Opinion
11609
November 13, 1924.
Before SEASE, J., Allendale, July, 1923. Affirmed.
Action by the Citizens Southern Bank against Raih H. Blount, Gussie D. Blitchington and others. From decree adverse to named defendants, they appeal.
This is an action to foreclose a mortgage given by Mrs. E.D. Blount to J.P. Doughty, in which the defendants, Gussie D. Blitchington and Riah H. Blount, who are daughters of Mrs. Blount, were made parties defendants as holders of subsequent mortgages which they seek to foreclose in this action. The plaintiff and defendants, other than Mrs. Blount and her two daughters, claimed that the subsequent mortgages to the daughters were void under the Statute of Elizabeth, because made with intent to hinder, delay, and defraud Mrs. Blount's creditors at a time when mother was insolvent.
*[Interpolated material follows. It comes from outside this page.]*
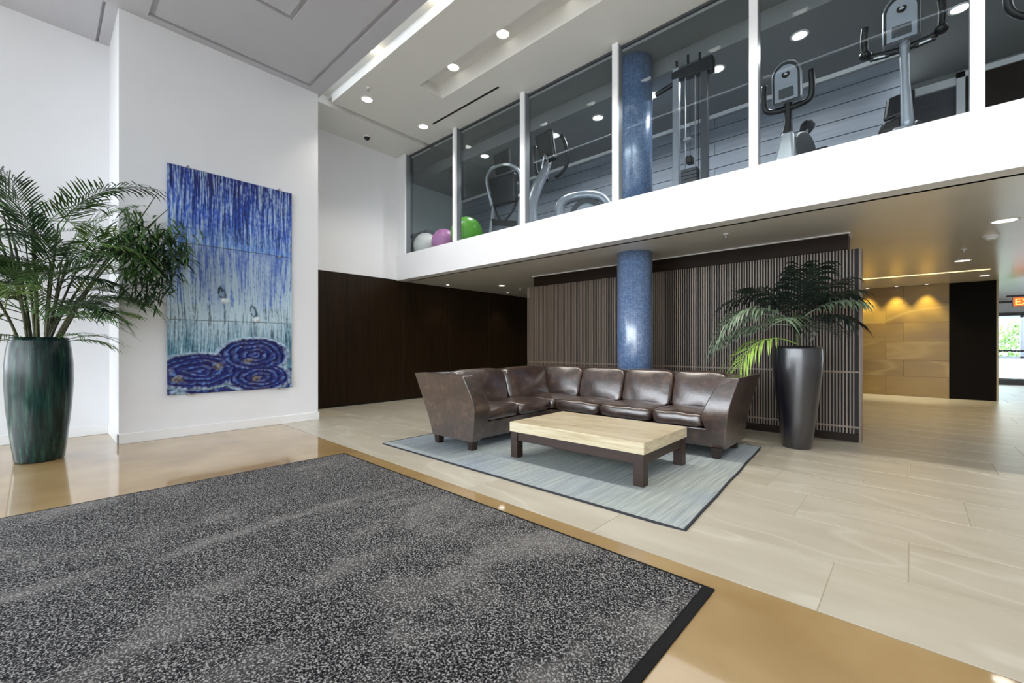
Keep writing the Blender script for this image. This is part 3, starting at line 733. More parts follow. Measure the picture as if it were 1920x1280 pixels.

The Special Master found the mother was insolvent at the time of the execution of the mortgages to the daughters, that her purpose in executing mortgages was to hinder, delay and defraud her creditors and that her daughters participated in such intent. The lower Court concurred in the findings of the Master and held the mortgages void.
The testimony showed that the daughters resided with the mother on the farm; that mother was heavily in debt; that her funds had been exhausted by rains and by the boll weevil; and that creditors were pressing her. One of the daughters testified that cotton fell in price; and that her mother kept falling more and more in debt; that she knew about her mother's financial difficulties; that her mother wanted to protect her (the daughter), by giving her mortgage. The daughters testified that the mother owed them for rent following partition on father's death; that only agreement as to payment of rent was oral; and that mother maintained and supported them. One daughter testified that she kept her mother's books, and the other testified that she knew of the suits against the mother, and of mother's indebtedness. Letters from the mother to her creditors announcing her definite purpose to see that they would receive nothing on their respective demands, and asserting her purpose to accomplish that result, were introduced in evidence.
Mr. S.G. Mayfield, for appellant, cites: Rule as to rebutting presumptions of fraud in dealings between near kindred: 1 Cheves Eq., 103; 105 U.S. 614; Vol. I, Moore on Facts, 516. "Bona fides" is a question of fact: 44 S.C. 183. Honest debt sustains deed or mortgage: 59 S.C. 509; 28 S.C. 442; 64 S.C. 362; 10 Rich. Eq., 441; Rice. Eq., 300; 56 S.C. 169. Demurrer: 56 S.C. 457; 81 S.C. 391; 89 S.C. 428. Testimony: 22 C.J., 906, Sec. 1109; 76 S.C. 446; 35 S.C. 306.
Messrs. H.L. O'Bannon and Chas. Carroll Simms, for respondent.
November 13, 1924. The opinion of the Court was delivered by
After a careful review and analysis of the evidence and mature consideration thereof, in the light of our decisions (see, especially, Miller v. Erwin, 125 S.E., 36, recently filed), we cannot hold that the showing made by appellants warrants a reversal of the concurrent findings of fact and conclusions of law of the Special Master and Circuit Judge.
For the reasons therein stated, the decree of the Circuit Court is affirmed.
MESSRS. JUSTICES WATTS, FRASER and COTHRAN concur.
MR. CHIEF JUSTICE GARY did not participate.